5: 3D scanning & printing

3D Printing

The individual assignment for this week was to design and 3D print an object (small, few cm3, limited by printer time) that could not be made subtractively, 3D scan an object (and optionally print it).

I decided to design something new to 3D print, and if I had time I would begin 3D printing the LED covers for my final project. I began designing a piggy bank of sorts–a hollow ellipsoid with a slot on the top to put in coins. In order to make this an object that could not be made subtractively, I decided to insert a coin inside the design of my piggy bank that I would dislodge after printing. I designed my piggy bank on Fusion 360.

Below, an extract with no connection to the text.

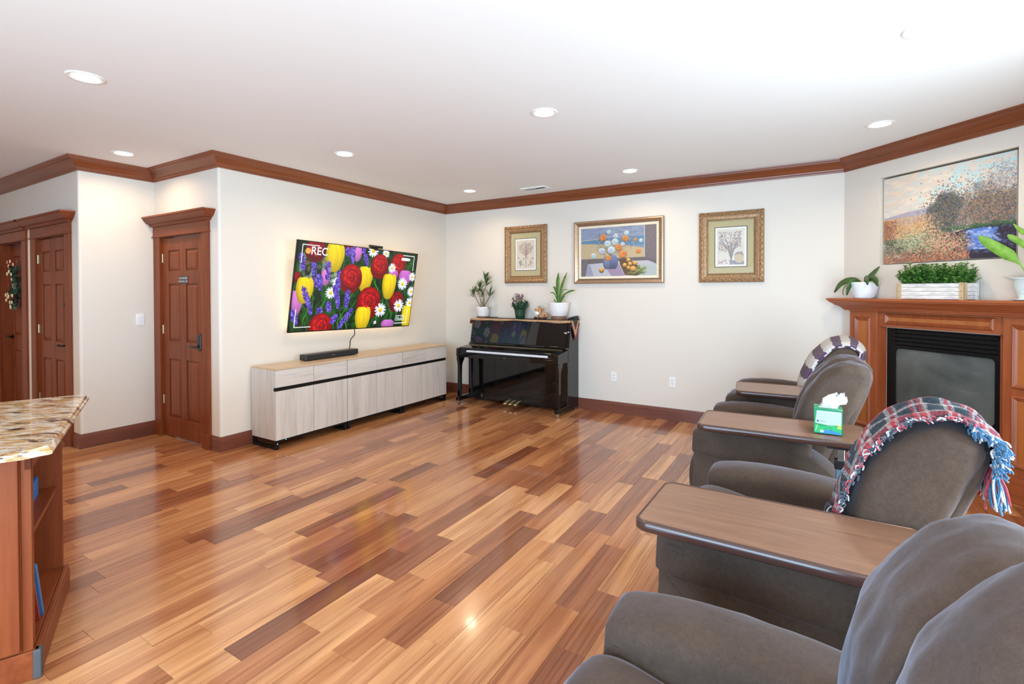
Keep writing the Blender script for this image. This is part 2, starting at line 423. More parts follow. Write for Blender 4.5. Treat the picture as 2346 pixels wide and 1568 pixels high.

Key tools I used for this process include the Revolve tool, the Offset tool, the Offset Plane tool, and the Pull and Extrude tools. The Offset tool allowed me to use a fit point spline and make the inside layer of the exact same shape so that I was ultimately able to use the Revolve tool to rotate it and create the hollow shape I needed. I used the Extrude tool to make the slot for the coins, and to make the four legs the base sat on.

I saved my design as an STL file and opened it in the software we use for 3D printing Cura. I rotated my design and scaled it down to 75% to minimize the print time, which started at around 9h. I selected ‘Layer View’ so I could see how the piggy bank would print layer by layer. Initially, I saw that the legs were not long enough and also that the coin was too deep in the base. I altered my file and made a new STL file with the edits.

Here are the settings I used to 3D print my design. I used 20% infill for the PLA. The total time came down to 3h44min.

The 3D printer printed my design without any issues. I realized that because I had scaled down my design on Cura, I could only fit dimes and pennies into the piggy bank.

I used tweezers to dislodge the coin I had printed inside it, which I was even able to remove.

3D Scanning

I decided to scan a cute crown I found from when I was younger (a part of which was broken but it’s fine).

I had to put pieces of masking tape on the fake jewels because they would mess up the 3D scanner by reflecting the light.

I used my lab’s Matter and Form 3D Scanner, and followed the instructions provided by the manual. After setting up the machine in the lighting booth, the first step was the calibrate it. I did so by opening the Matter and Form software, selecting Tools -> Calibration, and following the instructions.

I then clicked File -> New, Point Cloud -> + New Scan to start scanning my object. I had to fiddle with the Geometry and Texture settings in order to generate the most precise and accurate scan possible. Here are the final settings I used:

This scan alone took almost an hour. I realized I could have lessened the Scan Path setting because my object was small. I implemented this in my second scan, which cut down the scan time. You can see the progression of the scan below:

Here is my completed first scan:

I decided to scan it again but change the angle, so more of the top of the crown could be filled in. This is my completed second scan:

In order to combine the two scans, I clicked the ‘A’ for Align next to my second scan, which I renamed.

I decided these two scans were sufficient, and I could proceed to cleaning up the points and meshing the scans. First I used the ‘Noise Selection’ tool to clean up the immediate outer points. I then used the ‘Brush’ tool and manually subtracted points with a little more precision.

I then selected ‘Mesh’ and set the slider all the way to the right so it would be high detail. I also made sure to select the ‘Enable Texture’ box. Here is my final meshed scan. It actually turned out pretty well, and you can see the slight “PRINCESS” outline along with the labels on the bottom of the crown.

To download my files for this week, click here.

Group Assignment

The group assignment for this week was to characterize the design rules of our 3d printer. We learned about the overhang, bridges, clearance, dimension, surface finish, infill, anisotropy, and wall thickness specs of our Lulzbot Mini 3D Printer. You can view my group’s process on our group page here.

I contributed to this assignment but helping define the aforementioned terms, downloading the STL files provided by Neil and assorting them to 3D printers, and interpreting and documenting our results. This assignment showed our 3D printer’s ability to print angles and bridges without supports, how well it finishes different surfaces, and more. I also learned the ideal infill for prints.